Получается некая смесь несообразностей. Бог, пишут христианские богословы, не создавал зла. Но и дьявол, пишут они, зла не создавал. Он вообще не творец. Он испортил созданное Богом добро. Выходит, что зла как такового нет. Но при этом реальный мир полон зла, настолько же реальных его проявлений, как и всё в этом мире. И сами христиане настаивают на том, что понятие зла - объективно, а категория зла - абсолютна. "Диавол, - писал Блаженный Августин, - есть дух нечистый; есть добро, как дух, и есть зло, как нечистый; он дух по природе, а нечистый по греху; из этих двух свойств первое от Бога, последнее от самого диавола". То есть, согласно Августину, зло всё же есть объективное свойство, качество, оно имеет и место, и действие, что отрицал прп. Максим Исповедник. В общем, не поясняют они достаточно вразумительно, почему сотворённая благом материя до такой плачевной степени оказалась во власти зла и тьмы, которых, судя по их же рассуждениям, как таковых и не существует, которые есть лишь недостаток добра и света.

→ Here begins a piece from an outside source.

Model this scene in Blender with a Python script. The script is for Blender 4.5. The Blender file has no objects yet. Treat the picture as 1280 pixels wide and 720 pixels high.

Кроме того, антиреальность зла логически означает, что человек, отвергая Бога и творя зло, обрекает себя не на какие-то муки или адское пламя, а на небытие. То есть, противостоит добру не зло, а отсутствие добра, пустота, и ад есть, как он описан у Манна в "Фаустусе" - небытие. Это было бы логично, но сами христиане допустить такие выводы не хотят, настаивая, с одной стороны, на отсутствии реальности зла, с другой - на объективном существовании зла в виде сатаны, бесов, ада и всех земных проявлений зла. "Диавол, отпав от Бога, стал началом, источником, полнотой и олицетворением зла"… "Кто отрицает реальное существование злого духа, тот не может быть истинным христианином-последователем Христа Спасителя, воплотившегося с целью разрушения дел диавола". ("Дьявол и его нынешние лжечудеса и лжепророки").

Это порождает уже следующую мягко говоря антитезу - проблему сочетания, с одной стороны, вечных адских мук, а с другой - всесильной Божественной любви, несовместимой с вечным страданием. Что же говорят на это христианские священники? Они говорят, что думать, будто после Страшного Суда Бог и часть людей будет блаженствовать и спокойно смотреть, как вечно мучается другая часть человечества,- это грубое упрощение тайны Божественной справедливости. Но что собою представляет эта тайна, как в вечности решается этот вопрос, они честно признаются, что не знают. Показательно уже то, что для христиан справедливость Бога является тайной. Тем больше служение такому Богу требует безрассудных, то есть не от разума идущих веры и любви. "Мы,- говорят христианские священники,- верим Богу, не потому, что знаем ответы на все вопросы, мы доверяем Ему, потому что любим Его".